Monday, September 20, 2010
Do we need a new Economics Principles Course?
Stephen Kinsella sends us to a post on economics education by Paul Gregory, author of an Economic Principles text since the 80s, which is now in its seventh edition. Gregory tells us in the post that "There is no need for a new Economics 101. What we have experienced over the past two years is nothing new. There is nothing unexpected that has happened. Events however should serve as “teachable moments." I think that he's right about some stuff, wrong about others and, more problematically, behaves inconsistently in his approach to different theories.
First, I agree that Gregory's post is useful in telling us what is wrong with current policy, that is, that some of the theories that economists in the current US administration have about consumers and firms' preferences and behaviour have been falsified. This is good theory. However, Gregory then takes the behaviour of firms and consumers as confirming evidence of alternative theories. This is a bad theory. You can't apply falsifiability to some theories and then use the data you used to falsify those theories as confirming evidence for theories that you prefer. I could, equivalently, have found falsifying evidence for the theories that he proposes and confirming evidence for the theories that he argues are falsified. This is bad economics and bad philosophy. I'd be differently inclined were he to take a Bayesian position and say that the evidence alters our priors about the theories that we have and that we should adjust our expectations and our probabilities accordingly, but he doesn't. Consequently, I would have been more interested had Gregory said, 'These are Keynesian hypotheses that have been falsified' and 'These are Neoclassical hypotheses that have been falsified.' Then he could have said, 'Here are hypotheses (Neoclassical/Keynesian or otherwise) that have not (yet) been falsified.' I suppose he could have put in his comments about the behaviour of the theories in his text at this juncture, but he should have also looked for falsifying evidence of those theories.

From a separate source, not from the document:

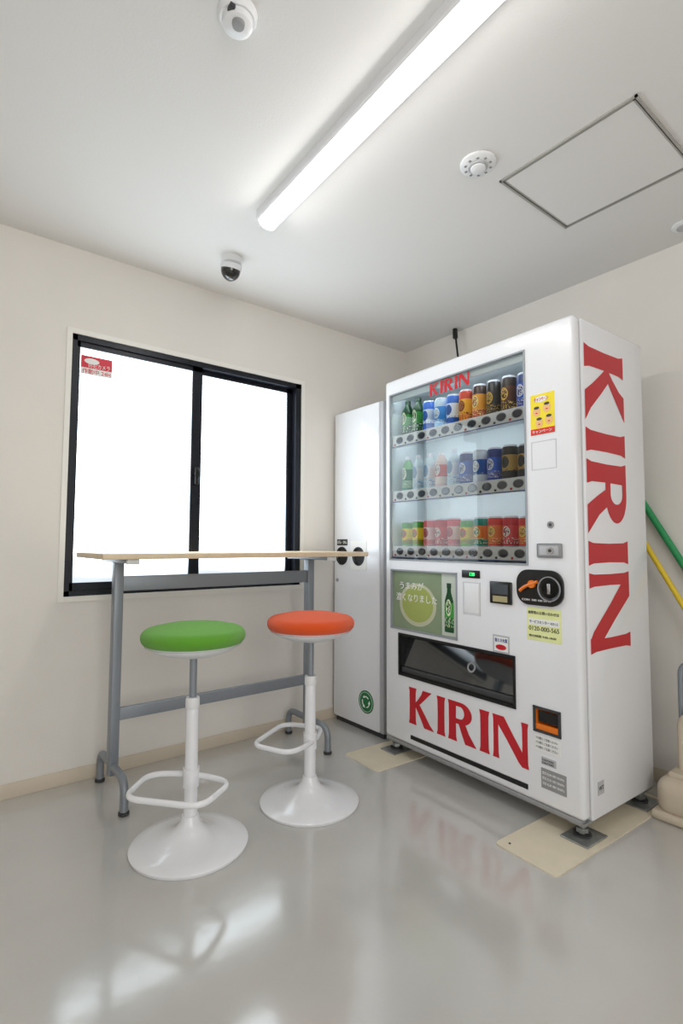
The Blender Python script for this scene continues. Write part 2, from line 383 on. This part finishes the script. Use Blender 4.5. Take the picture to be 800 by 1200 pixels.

Second, his claim that 'Nothing unexpected has happened' (emphasis on expected, that is in anticipation) is outright rubbish. Many (most) economists did not expect what happened. We can use economic theory to explain it in hindsight, but saying it was expected by those who learned from textbooks such as his is rather outrageous. They (we) did not expect it, did not anticipate it, and subsequently have bungled much of the management of it. In the future we shall be able to use the data from the crisis and the subsequent policy interventions to create a better understanding of extant theories, but the point would be to do so in a methodologically consistent and coherent manner.
Third, and nevertheless, he makes good points about the teaching of moral hazard, uncertainty and information asymmetry. I strongly advocate teaching these ideas in economic principles courses and I suspect that we should give them more weight than ever before. In fact, we should do almost all of our teaching in the understanding that information is almost never perfectly symmetrical, on the contrary it is almost always imperfect. What would this do to our economics principles course if we assumed that imperfect information was the norm and not the exception. Well, I would argue that, in opposition to Gregory, we would need a new Economics 101 and that, consequently, we could coherently take the past few years a 'teachable moment' in the understanding that economists themselves are victims of imperfect information and are not exempt from their own theories.
Hi, Simon-
Amen, indeed. I follow a blogger (william mitchell) who can't say enough bad things about Mankiw and similar mainstream texts which spout what amounts to macroeconomic ideology of the sort that led to, completely failed to foresee, and was irrelevant in dealing with, the current crisis, and is still in total denial. Macroeconomics is a particularly fraught field.